Winter '18 / '19 - November/s AO Predicts The State Of Winter/s AO
NOV/s Arctic Oscillation (AO) Index: -1.116
Conventional meteorological wisdom holds the state of winter/s AO is next to impossible to forecast.
Some use analogs. The analog forecasting methods seeks similarities between the AO state in the run-up to the coming winter with AO run-up states of winters past. The NEWxSFC method ranks analog years by their sum of square errors (SSE) statistic.
Lower SSE errors ==> stronger analog
Constraining the number of analog winters for analysis to five is arbitrary.
See this year's analogs below.
An alternative forecasting technique looks at the AO/s 'sign' (i.e., positive or negative) for any calendar-year's month preceding the pending winter as a potential leading indicator of the AO/s sign for upcoming D-J-F period.
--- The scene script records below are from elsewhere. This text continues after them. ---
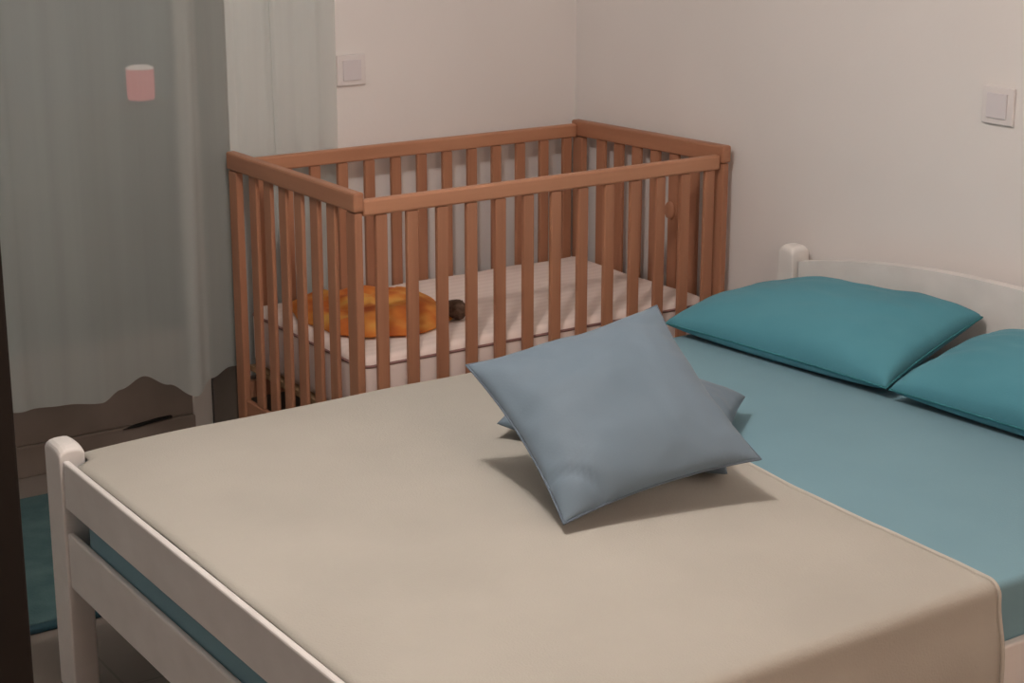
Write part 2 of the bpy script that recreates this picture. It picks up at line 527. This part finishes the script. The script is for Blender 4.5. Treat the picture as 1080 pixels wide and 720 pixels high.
# headboard panel with an arched top
bm = bmesh.new()
N = 40
xa, xb = XR - .078, XR - .048
ya, yb_ = BY1 + .0465, BY0 - .0465
top = []
for i in range(N + 1):
    y = ya + (yb_ - ya) * i / N
    s = (y - (ya + yb_) / 2) / ((yb_ - ya) / 2)
    z = .738 - .078 * abs(s) ** 2.2
    if abs(s) > .93: z -= 0
    top.append((y, z))
fr = [[bm.verts.new((x, y, z)) for (y, z) in top] for x in (xa, xb)]
lo = [[bm.verts.new((x, y, .33)) for (y, z) in top] for x in (xa, xb)]
for i in range(N):
    bm.faces.new((fr[0][i], fr[0][i + 1], lo[0][i + 1], lo[0][i]))
    bm.faces.new((fr[1][i], fr[1][i + 1], lo[1][i + 1], lo[1][i]))
    bm.faces.new((fr[0][i], fr[0][i + 1], fr[1][i + 1], fr[1][i]))
    bm.faces.new((lo[0][i], lo[0][i + 1], lo[1][i + 1], lo[1][i]))
for i in (0, N):
    bm.faces.new((fr[0][i], fr[1][i], lo[1][i], lo[0][i]))
link('headboard', bm, M['white_wood'], bed)
# side rails
for y0, y1 in ((BY1 + .014, BY1 + .033), (BY0 - .033, BY0 - .008)):
    box('side_rail', FX1 + .0015, XR - .0955, y0, y1, .27, .41, M['white_wood'], bed, .004)
MX0, MX1, MY0, MY1 = -.885, 1.155, BY1 + .034, BY0 - .046
box('slatted_base', MX0 + .09, XR - .1, BY1 + .0335, BY0 - .0335, .285, .305, M['slat_base'], bed, .002)

# ------------------------------------------------------------------ mattress
ZM = .520
b = box_bm(MX0, MX1, MY0, MY1, .306, ZM, .014, 4)
bmesh.ops.subdivide_edges(b, edges=[e for e in b.edges if e.calc_length() > .15], cuts=24, use_grid_fill=True)
def dip(x, y):      # the far foot corner is pressed down a little
    d = .004 * max(0, 1 - (x - MX0) / .09) ** 2
    if y > BY0 - .28:
        d += .014 * ((y - BY0 + .28) / .28) ** 2 * max(0, 1 - (x - MX0) / .3) ** 2
    return d
for v in b.verts:
    if v.co.z > ZM - .02: v.co.z -= dip(v.co.x, v.co.y)
    # clear of the foot posts
    if v.co.x < -.7 and v.co.y > BY0 - .165: v.co.x += .036
    if v.co.x < -.7 and v.co.y < BY1 + .165: v.co.x += .036
mat_o = link('mattress', b, M['sheet'], smooth=True)
tag(mat_o, 'double mattress in a pale teal fitted sheet on the white bed frame', 'mattress')

# ------------------------------------------------------------------ blanket
def edge_x(y):     # the edge towards the pillows, slightly slanted
    return interp([(-1.95, .200), (-1.86, .203), (-1.75, .208), (-1.587, .214), (-1.38, .223), (-1.176, .243), (-.9, .26), (-.3, .27)], y)
TH = .012
def section():
    """path across the bed: near hem up, over the top, down the far side"""
    r = .014 + TH
    yn, yf = MY0 - TH - .002, MY1 + TH + .002
    zt_ = ZM + TH
    pts = []
    zlow = .16
    for k in range(14):
        pts.append((yn - .015, zlow + (.40 - zlow) * k / 14))
    for k in range(8):
        t = k / 8
        pts.append((yn - .015 * (1 - t * t * (3 - 2 * t)), .40 + (zt_ - r - .40) * t))
    for k in range(9):
        a = math.pi - (math.pi / 2) * k / 8
        pts.append((yn + r + r * math.cos(a), zt_ - r + r * math.sin(a)))
    for k in range(1, 60):
        pts.append((yn + r + (yf - yn - 2 * r) * k / 60, zt_))
    for k in range(9):
        a = math.pi / 2 - (math.pi / 2) * k / 8
        pts.append((yf - r + r * math.cos(a), zt_ - r + r * math.sin(a)))
    for k in range(1, 3):
        pts.append((yf, zt_ - r - .03 * k / 2))
    return pts
sec = section()
NXB = 60
bm = bmesh.new()
def blanket_pt(i, j, out):
    y, z = sec[j]
    X0 = MX0 - .0005 + (.036 if (y > BY0 - .118 or y < BY1 + .118) else 0)
    ex = edge_x(y)
    t = i / NXB
    x = X0 + (ex - X0) * t
    # round the foot end down a little
    dz = 0
    e = x - X0
    if z > ZM - .03:
        dz = -dip(x, y)
    drop = max(0, (ZM - .05 - z))
    w = 0
    if y < MY0 + .01 and drop > 0:
        k = min(1, drop / .1)
        w = -.004 * k * (1 + math.sin(x * 26 + 1)) - .012 * k * math.exp(-((x - ex + .055) / .03) ** 2) + .006 * k * math.exp(-((x - ex + .02) / .015) ** 2)
        w = min(w, .0)
        x += .0 * k * t
    n = .0022 * (noise.noise(Vector((x * 5, y * 5, 0))) + .5) if z > ZM else 0
    if z > ZM: dz += n
    return Vector((x, y + w - (out and 0), z + dz))
V = [[bm.verts.new(blanket_pt(i, j, 0)) for j in range(len(sec))] for i in range(NXB + 1)]
for i in range(NXB):
    for j in range(len(sec) - 1):
        bm.faces.new((V[i][j], V[i + 1][j], V[i + 1][j + 1], V[i][j + 1]))
bm.normal_update()
blk = link('blanket', bm, M['blanket'], smooth=True)
# outward is the side away from the mattress
me = blk.data
if me.polygons[len(me.polygons) // 2].normal.z < 0:
    me.flip_normals()
sm = blk.modifiers.new('thickness', 'SOLIDIFY'); sm.thickness = TH - .006; sm.offset = -1
tag(blk, 'plain cream blanket spread over the foot half of the bed', 'blanket')
hem_pts = []
for j in range(0, len(sec), 1):
    p = blanket_pt(NXB, j, 0)
    hem_pts.append((p.x - .002, p.y, p.z - (.001 if sec[j][1] > ZM else 0)))
ho = link('hem', tube_bm(hem_pts, .0042, 8), M['hem'], blk, True)

# ------------------------------------------------------------------ pillows and cushions
def pillow_mesh(corners, t_up, t_dn, n=44, pinch=.05, power=.5, wr=.004, wscale=7, seed=0, sag=0.0, crease=0.0):
    """corners: FL, FR, BR, BL in world space (seam corners).  Returns bm, seam path."""
    P = [Vector(c) for c in corners]
    c = sum(P, Vector()) / 4
    nrm = (P[1] - P[0]).cross(P[3] - P[0]).normalized()
    if nrm.z < 0: nrm = -nrm
    def plane(u, v):
        uu = u * (1 - pinch * (1 - v * v) * abs(u))
        vv = v * (1 - pinch * (1 - u * u) * abs(v))
        a, b_ = (uu + 1) / 2, (vv + 1) / 2
        return (P[0] * (1 - a) + P[1] * a) * (1 - b_) + (P[3] * (1 - a) + P[2] * a) * b_
    def prof(u, v):
        return max(0, (1 - u * u)) ** power * max(0, (1 - v * v)) ** power
    bm = bmesh.new()
    def us(i):
        t = -1 + 2 * i / n
        return math.sin(t * math.pi / 2) * .6 + t * .4
    top, bot = {}, {}
    for i in range(n + 1):
        for j in range(n + 1):
            u, v = us(i), us(j)
            p = plane(u, v); h = prof(u, v)
            sg = -sag * (1 - h) * nrm * 0
            w = noise.noise(Vector((u * wscale * .35, v * wscale * .35, seed))) * wr * 2 + noise.noise(Vector((u * wscale, v * wscale, seed + 5))) * wr
            edge = min(1, h * 2.5)
            if crease:
                d = math.hypot(u + 1, v + 1)
                w -= crease * math.exp(-((d - .42) / .045) ** 2) / max(edge, .3)
            a = bm.verts.new(p + nrm * (t_up * h + w * edge))
            top[i, j] = a
            bot[i, j] = a if i in (0, n) or j in (0, n) else bm.verts.new(p - nrm * (t_dn * h))
    for i in range(n):
        for j in range(n):
            bm.faces.new((top[i, j], top[i + 1, j], top[i + 1, j + 1], top[i, j + 1]))
            q = (bot[i, j], bot[i, j + 1], bot[i + 1, j + 1], bot[i + 1, j])
            try: bm.faces.new(q)
            except ValueError: pass
    seam = [top[i, 0].co.copy() for i in range(n)] + [top[n, j].co.copy() for j in range(n)] + \
           [top[i, n].co.copy() for i in range(n, 0, -1)] + [top[0, j].co.copy() for j in range(n, 0, -1)]
    return bm, seam, nrm

def clamp_floor(bm, z):
    for v in bm.verts:
        if v.co.z < z: v.co.z = z + (v.co.z - z) * .02

ZTOP = ZM + TH
# lower cushion: lies flat on the blanket
zc_ = .570
low = [(-.105, -.790, zc_), (.118, -1.268, zc_ - .012), (.450, -.948, zc_), (.245, -.50, zc_ - .005)]
lbm, lseam, _ = pillow_mesh(low, .085, .06, pinch=.07, power=.45, seed=3)
clamp_floor(lbm, ZTOP + .008)
# upper cushion: leans on the lower one
up = [(-.290, -1.286, .554), (.109, -1.370, .622), (.146, -1.004, .836), (-.262, -.918, .757)]
ubm, useam, un = pillow_mesh(up, .078, .055, pinch=.085, power=.52, wr=.0048, wscale=6, seed=11, crease=.012)
clamp_floor(ubm, ZTOP + .008)
# the lower cushion gives way under the upper one
tree = BVHTree.FromBMesh(ubm)
for v in lbm.verts:
    hit, _, _, d = tree.ray_cast(Vector((v.co.x, v.co.y, .40)), Vector((0, 0, 1)))
    if hit is not None and v.co.z > hit.z - .006:
        v.co.z = max(ZTOP + .006, hit.z - .006)
c2 = thing('cushion', 'blue-grey cushion lying flat, mostly hidden beneath the tilted one', 'cushion', (.17, -.87, ZTOP), 'blue-grey cushions on the bed')
link('cushion_cover', lbm, M['cushion'], c2, True)
c1 = thing('cushion', 'square blue-grey cushion leaning tilted on top of another cushion', 'cushion', (-.07, -1.14, ZTOP), 'blue-grey cushions on the bed')
link('cushion_cover', ubm, M['cushion'], c1, True)
link('seam', tube_bm(useam, .0022, 6, True), M['cushion_seam'], c1, True)

# two teal pillows
def teal(corners, label, seed):
    bm, seam, _ = pillow_mesh(corners, .095, .05, pinch=.03, power=.36, wr=.004, wscale=5, seed=seed)
    clamp_floor(bm, ZM + .003)
    t = thing('pillow', label, 'pillow', (sum(c[0] for c in corners) / 4, sum(c[1] for c in corners) / 4, ZM), 'teal pillows at the headboard')
    link('pillow_case', bm, M['pillow'], t, True)
    s = [Vector((p.x, p.y, max(p.z, ZM + .006))) for p in seam]
    link('seam', tube_bm(s, .0025, 6, True), M['pillow_seam'], t, True)
    return t
teal([(.730, -.325, .552), (.800, -1.035, .55), (1.155, -1.00, .655), (1.155, -.285, .57)], 'teal pillow at the headboard nearest the crib', 21)
teal([(.795, -1.05, .552), (.84, -1.74, .55), (1.155, -1.715, .635), (1.155, -1.055, .625)], 'teal pillow at right, cut off by the picture edge', 33)

# ------------------------------------------------------------------ light
def point(name, loc, energy, col, r):
    l = bpy.data.lights.new(name, 'POINT'); l.energy = energy; l.color = col; l.shadow_soft_size = r
    o = bpy.data.objects.new(name, l); COL.objects.link(o); o.location = loc
    return o
point('fill_light', (-.7, -4.0, 2.1), 34, (1, .80, .68), .25)  # unseen lamp added as warm fill for the bed's near side and foot
point('ceiling_light', (-.70, -1.24, 2.36), 50, (1, .875, .80), .06)
w = bpy.data.worlds.new('night'); scene.world = w; w.use_nodes = True
w.node_tree.nodes['Background'].inputs[0].default_value = (.30, .34, .36, 1)
w.node_tree.nodes['Background'].inputs[1].default_value = .06

# ------------------------------------------------------------------ camera
F, YAW, PIT, ROLL = 1802.1066, .9649, .2542, .0028
PX, PY = 554.18, 310.15
fw = Vector((math.cos(PIT) * math.cos(YAW), math.cos(PIT) * math.sin(YAW), -math.sin(PIT)))
rt = Vector((math.sin(YAW), -math.cos(YAW), 0)); upv = rt.cross(fw)
r2 = rt * math.cos(ROLL) + upv * math.sin(ROLL); u2 = -rt * math.sin(ROLL) + upv * math.cos(ROLL)
cd = bpy.data.cameras.new('camera'); cam = bpy.data.objects.new('camera', cd); COL.objects.link(cam)
mw = Matrix((r2, u2, -fw)).transposed().to_4x4(); mw.translation = Vector((-1.9953, -3.6237, 1.7356))
cam.matrix_world = mw
cd.sensor_fit = 'HORIZONTAL'; cd.sensor_width = 36; cd.lens = F * 36 / 1080
cd.shift_x = (540 - PX) / 1080; cd.shift_y = -(360 - PY) / 1080
cd.clip_start = .05
scene.camera = cam

vs = scene.view_settings
vs.view_transform = 'Standard'; vs.look = 'None'; vs.gamma = 1; vs.use_curve_mapping = False
vs.exposure = 0
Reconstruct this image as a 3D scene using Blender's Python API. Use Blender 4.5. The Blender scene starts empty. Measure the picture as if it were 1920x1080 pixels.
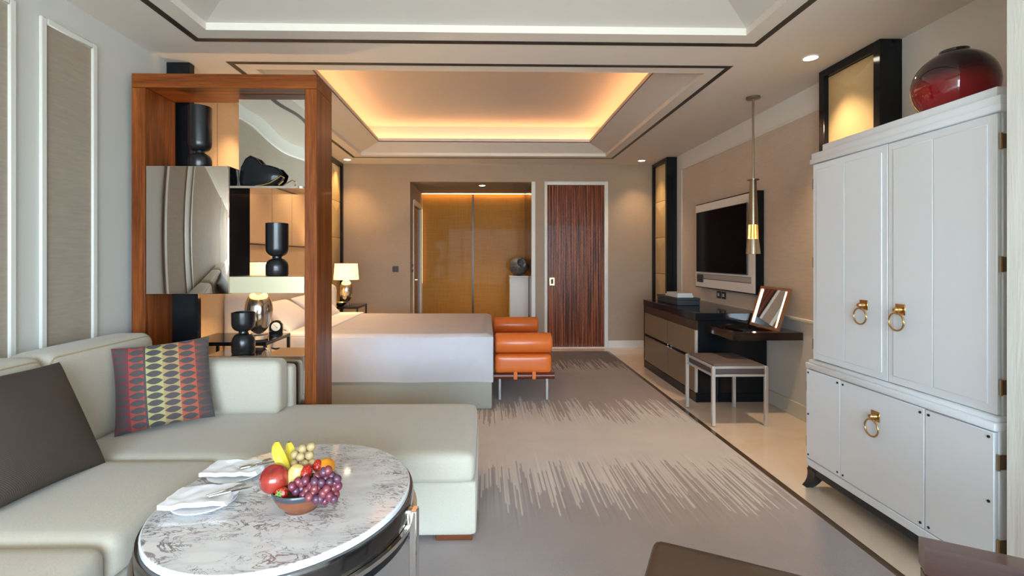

Results from a chi-square 'test for independence' infers a statistically significant relationship ... at the 95% confidence level and a p-value < 0.05 ... between NOV/s AO sign and AO/s sign of the upcoming D-J-F period.
IOW ... if NOV/s AO is negative (positive) ... then the average AO state during the upcoming winter will also be negative (positive); although the classification model is stronger ... i.e., lower false alarm rate ... for the predictor's month with negative signs than positive.
True + ==> prediction is True
False + ==> prediction is False
Given NOV-18/s negative AO ... the 2x2 contingency table predicts a 73% likelihood (27/37) the three-month average AO (D-J-F) will also be negative this winter. The results says nothing about the magnitude of the winter/s AO or which months will be negative ... only the sign of its average.
During a +ENSO ... this bodes well for a colder than average winter over southern portions and snowier than average winter over just about everywhere across the NEWxSFC forecast area.